La brouille a commencé l’été dernier, par la lecture innocente d’une biographie de Dylan. D’une plume pourtant tendre, son premier amour Suze Rotolo y raconte un artiste ambitieux qui s’est nourri à tous les râteliers de Greenwich Village, et a bâtit une partie de sa notoriété sur des reprises controversées. Voilà qui a de quoi laisser perplexe… Or c’est ce même été que j’ai découvert un contemporain de Dylan: Townes Van Zandt, lui aussi poète à guitare – vaguement instable mais fermement génial. Son ami et musicien country Steve Earle en a dit un jour: “Townes Van Zandt est le meilleur auteur-compositeur du monde, et je n’aurais aucun problème à grimper sur la table basse de Bob Dylan dans mes bottes de cowboy pour répéter ça.”
Pour être parfaitement honnête j’en avais en fait d’abord entendu parler à travers Justin ‘Townes’ Earle, récente révélation country et fils du susmentionné Steve Earle. J’avais suivi la trace de ce deuxième prénom jusqu’à trouver dans un disquaire new yorkais un album live plutôt confidentiel, enregistré à l’Old Quarter devant une soixantaine de personnes. Après avoir écouté ce petit bijou pour la première fois, la messe était dite – j’étais ‘Team Townes’.
Dévorant sa biographie ‘A Deeper Blue – The Life and Music of Townes Van Zandt’ j’ai découvert un artiste entier, que son hyper-sensibilité (et la drogue) ont gardé dans l’ombre. Et je n’ai pas pu m’empêcher de prendre parti: pourquoi Townes, le pur poète refusant tout compromis serait-il moins reconnu que Dylan, l’homme au mille visages?
J’oubliais tout jusqu’au weekend dernier, lorsque j’ai enfin regardé le fameux documentaire ‘Searching for Sugar Man’. On y part sur les traces du mystérieux musicien “Rodriguez”, dont la légende veut qu’il se soit suicidé sur scène sans jamais avoir obtenu la reconnaissance qui lui était due – et surtout sans jamais savoir que ses deux albums étaient en peu de temps devenus cultes en Afrique du Sud. Je m’en voudrais de vous raconter le fin mot de cette histoire riche en rebondissements, mais une des clefs du documentaire était cette même question: pourquoi Rodriguez, musicien doué aux textes pile dans l’air du temps n’a-t-il jamais explosé, tandis que son contemporain Bob Dylan récoltait les honneurs par légions et la légion d’honneur?

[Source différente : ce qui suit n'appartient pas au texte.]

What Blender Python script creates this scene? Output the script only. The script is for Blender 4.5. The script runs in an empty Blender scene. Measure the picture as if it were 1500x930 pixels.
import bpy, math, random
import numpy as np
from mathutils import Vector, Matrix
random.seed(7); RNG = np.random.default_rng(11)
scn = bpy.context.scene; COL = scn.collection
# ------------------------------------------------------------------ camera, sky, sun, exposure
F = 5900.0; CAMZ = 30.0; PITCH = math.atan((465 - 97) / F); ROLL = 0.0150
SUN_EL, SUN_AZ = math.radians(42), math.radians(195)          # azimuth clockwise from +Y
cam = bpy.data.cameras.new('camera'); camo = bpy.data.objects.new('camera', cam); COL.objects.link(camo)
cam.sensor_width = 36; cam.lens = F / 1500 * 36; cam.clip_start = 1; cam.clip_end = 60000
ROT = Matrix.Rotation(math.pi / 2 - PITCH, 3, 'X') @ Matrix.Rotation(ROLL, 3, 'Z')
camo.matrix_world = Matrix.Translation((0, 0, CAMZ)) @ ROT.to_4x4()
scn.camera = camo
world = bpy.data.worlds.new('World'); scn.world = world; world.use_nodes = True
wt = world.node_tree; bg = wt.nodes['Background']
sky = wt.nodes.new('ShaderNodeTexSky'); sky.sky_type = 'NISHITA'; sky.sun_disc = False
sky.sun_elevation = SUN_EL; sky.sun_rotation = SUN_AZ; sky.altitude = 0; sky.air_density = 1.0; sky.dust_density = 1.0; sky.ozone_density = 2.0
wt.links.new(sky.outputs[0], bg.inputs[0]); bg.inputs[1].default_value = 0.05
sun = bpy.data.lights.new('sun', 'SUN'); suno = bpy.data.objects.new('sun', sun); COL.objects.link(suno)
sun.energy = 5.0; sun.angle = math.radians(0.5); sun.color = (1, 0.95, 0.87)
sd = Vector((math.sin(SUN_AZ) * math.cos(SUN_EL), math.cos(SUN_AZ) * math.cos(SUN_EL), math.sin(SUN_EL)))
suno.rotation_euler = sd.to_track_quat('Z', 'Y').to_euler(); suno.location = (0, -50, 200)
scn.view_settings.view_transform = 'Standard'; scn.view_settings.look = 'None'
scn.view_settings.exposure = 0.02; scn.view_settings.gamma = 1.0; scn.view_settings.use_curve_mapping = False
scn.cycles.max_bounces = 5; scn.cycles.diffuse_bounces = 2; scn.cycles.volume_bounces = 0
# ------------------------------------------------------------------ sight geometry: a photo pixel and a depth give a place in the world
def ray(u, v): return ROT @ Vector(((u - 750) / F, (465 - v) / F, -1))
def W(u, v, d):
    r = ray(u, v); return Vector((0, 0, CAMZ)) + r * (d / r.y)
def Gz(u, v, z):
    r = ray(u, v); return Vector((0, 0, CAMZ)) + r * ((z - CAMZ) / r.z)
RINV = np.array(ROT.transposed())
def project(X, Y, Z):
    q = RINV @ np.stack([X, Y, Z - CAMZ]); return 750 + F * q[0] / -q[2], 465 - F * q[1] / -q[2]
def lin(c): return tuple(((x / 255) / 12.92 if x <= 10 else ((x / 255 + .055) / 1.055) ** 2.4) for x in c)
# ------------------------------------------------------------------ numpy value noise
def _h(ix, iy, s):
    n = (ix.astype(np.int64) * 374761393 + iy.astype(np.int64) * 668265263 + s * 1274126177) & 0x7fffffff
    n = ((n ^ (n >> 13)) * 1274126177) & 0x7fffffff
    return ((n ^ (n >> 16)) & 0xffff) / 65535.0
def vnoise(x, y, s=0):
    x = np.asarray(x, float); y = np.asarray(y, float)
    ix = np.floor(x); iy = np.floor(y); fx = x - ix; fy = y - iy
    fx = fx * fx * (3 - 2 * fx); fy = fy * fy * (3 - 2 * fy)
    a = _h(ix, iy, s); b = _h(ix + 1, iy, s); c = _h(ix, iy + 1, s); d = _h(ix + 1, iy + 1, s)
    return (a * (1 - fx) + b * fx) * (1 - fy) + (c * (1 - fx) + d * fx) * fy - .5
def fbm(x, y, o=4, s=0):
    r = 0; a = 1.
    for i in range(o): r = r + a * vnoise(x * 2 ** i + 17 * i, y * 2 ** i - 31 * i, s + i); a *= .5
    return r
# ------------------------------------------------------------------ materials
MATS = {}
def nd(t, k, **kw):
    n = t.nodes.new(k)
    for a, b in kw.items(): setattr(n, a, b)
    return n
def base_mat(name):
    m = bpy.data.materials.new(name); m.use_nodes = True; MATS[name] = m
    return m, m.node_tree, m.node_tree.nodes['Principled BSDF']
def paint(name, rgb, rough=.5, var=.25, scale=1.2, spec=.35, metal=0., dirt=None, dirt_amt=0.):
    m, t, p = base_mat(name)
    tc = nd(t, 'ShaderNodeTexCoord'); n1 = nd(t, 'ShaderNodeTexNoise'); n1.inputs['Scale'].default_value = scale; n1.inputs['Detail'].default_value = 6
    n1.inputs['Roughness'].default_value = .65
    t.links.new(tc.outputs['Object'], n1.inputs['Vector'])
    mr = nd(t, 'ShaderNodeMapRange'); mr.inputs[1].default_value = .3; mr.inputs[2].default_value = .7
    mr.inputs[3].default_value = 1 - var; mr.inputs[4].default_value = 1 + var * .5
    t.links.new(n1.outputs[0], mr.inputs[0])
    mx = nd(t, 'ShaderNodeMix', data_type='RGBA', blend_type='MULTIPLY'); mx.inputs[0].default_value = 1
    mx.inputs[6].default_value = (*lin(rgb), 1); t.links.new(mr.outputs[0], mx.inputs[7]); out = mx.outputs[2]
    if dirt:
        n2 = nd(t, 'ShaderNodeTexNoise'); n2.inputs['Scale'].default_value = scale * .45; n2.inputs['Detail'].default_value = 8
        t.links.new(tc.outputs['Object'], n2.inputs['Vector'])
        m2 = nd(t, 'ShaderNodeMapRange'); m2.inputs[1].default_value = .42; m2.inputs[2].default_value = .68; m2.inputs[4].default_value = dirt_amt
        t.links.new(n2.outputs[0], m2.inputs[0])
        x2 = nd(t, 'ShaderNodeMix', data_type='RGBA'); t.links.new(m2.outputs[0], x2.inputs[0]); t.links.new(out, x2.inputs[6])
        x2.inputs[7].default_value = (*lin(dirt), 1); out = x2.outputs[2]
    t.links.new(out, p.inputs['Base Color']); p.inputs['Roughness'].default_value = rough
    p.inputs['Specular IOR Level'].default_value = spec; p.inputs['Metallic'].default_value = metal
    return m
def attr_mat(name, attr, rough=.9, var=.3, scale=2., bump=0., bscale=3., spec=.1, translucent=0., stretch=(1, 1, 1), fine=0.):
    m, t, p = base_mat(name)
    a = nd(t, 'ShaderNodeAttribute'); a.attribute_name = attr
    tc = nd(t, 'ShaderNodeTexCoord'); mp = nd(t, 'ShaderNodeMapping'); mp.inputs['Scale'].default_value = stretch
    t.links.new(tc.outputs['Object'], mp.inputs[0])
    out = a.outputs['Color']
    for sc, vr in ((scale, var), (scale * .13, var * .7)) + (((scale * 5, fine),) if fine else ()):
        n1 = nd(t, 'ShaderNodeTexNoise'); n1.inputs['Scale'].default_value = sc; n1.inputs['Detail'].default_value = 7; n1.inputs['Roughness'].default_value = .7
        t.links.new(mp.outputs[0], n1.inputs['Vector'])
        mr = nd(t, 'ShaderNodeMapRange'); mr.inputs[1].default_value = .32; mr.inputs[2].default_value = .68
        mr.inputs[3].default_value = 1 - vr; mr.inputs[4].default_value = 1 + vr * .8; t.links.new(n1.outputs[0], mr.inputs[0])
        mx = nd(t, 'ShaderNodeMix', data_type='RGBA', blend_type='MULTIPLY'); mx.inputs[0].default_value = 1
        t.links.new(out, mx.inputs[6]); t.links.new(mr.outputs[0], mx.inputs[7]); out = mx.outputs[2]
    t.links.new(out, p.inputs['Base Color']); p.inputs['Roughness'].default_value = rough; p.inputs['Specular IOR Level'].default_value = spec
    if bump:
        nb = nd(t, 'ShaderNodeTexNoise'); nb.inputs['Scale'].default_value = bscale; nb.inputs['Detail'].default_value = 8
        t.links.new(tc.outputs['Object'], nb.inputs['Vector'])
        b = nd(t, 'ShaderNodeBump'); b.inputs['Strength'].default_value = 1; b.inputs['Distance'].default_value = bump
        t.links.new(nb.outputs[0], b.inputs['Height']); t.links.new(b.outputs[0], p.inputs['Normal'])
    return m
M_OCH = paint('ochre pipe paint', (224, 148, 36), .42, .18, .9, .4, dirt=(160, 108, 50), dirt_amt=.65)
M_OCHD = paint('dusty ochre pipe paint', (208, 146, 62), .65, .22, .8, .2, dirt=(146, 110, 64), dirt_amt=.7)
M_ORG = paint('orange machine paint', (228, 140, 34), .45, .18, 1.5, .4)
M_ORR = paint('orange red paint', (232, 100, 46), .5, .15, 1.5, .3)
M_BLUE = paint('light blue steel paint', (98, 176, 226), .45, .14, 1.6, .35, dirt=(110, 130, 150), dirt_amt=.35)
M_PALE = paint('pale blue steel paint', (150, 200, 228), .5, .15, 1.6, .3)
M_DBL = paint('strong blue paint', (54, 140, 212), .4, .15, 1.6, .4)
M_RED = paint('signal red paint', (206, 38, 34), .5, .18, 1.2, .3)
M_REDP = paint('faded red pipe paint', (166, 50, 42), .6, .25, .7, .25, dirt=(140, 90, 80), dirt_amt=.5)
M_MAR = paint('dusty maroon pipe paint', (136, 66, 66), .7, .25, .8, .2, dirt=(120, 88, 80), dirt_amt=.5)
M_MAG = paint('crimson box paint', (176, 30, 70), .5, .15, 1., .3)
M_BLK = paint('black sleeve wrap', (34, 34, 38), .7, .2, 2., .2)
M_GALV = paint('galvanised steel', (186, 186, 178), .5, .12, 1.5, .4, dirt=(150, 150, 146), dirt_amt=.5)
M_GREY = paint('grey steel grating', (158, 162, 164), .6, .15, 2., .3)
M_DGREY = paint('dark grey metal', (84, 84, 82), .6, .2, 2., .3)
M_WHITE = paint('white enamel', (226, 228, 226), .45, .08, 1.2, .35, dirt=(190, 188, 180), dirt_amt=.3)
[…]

L’artiste est certes accompli mais que penser de l’homme? Et c’est ce soir, enfin, devant l’épisode 4 de la saison 2 de Heroes (que je découvre avec 6 ans de retard) que j’ai compris. Comme un des personnages de la série, son super pouvoir à lui consiste en une grande capacité à intégrer et reproduire, couplé à un sens de l’observation ultra-développé qui lui a permis d’adopter la « bonne » attitude, like a rolling stone amassant suffisamment de mousse pour pouvoir toujours rebondir. A l’inverse de Peter Parker, je crains qu’il n’ait jamais entendu cette maxime pleine de sagesse qui veux qu’un grand pouvoir implique de grandes responsabilités. Mais il aurait certainement pu utiliser son ADN de caméléon pour chercher un succès plus rapide dans une toute autre branche, et je me réjouis qu’il ait choisi une voie somme tout plutôt noble.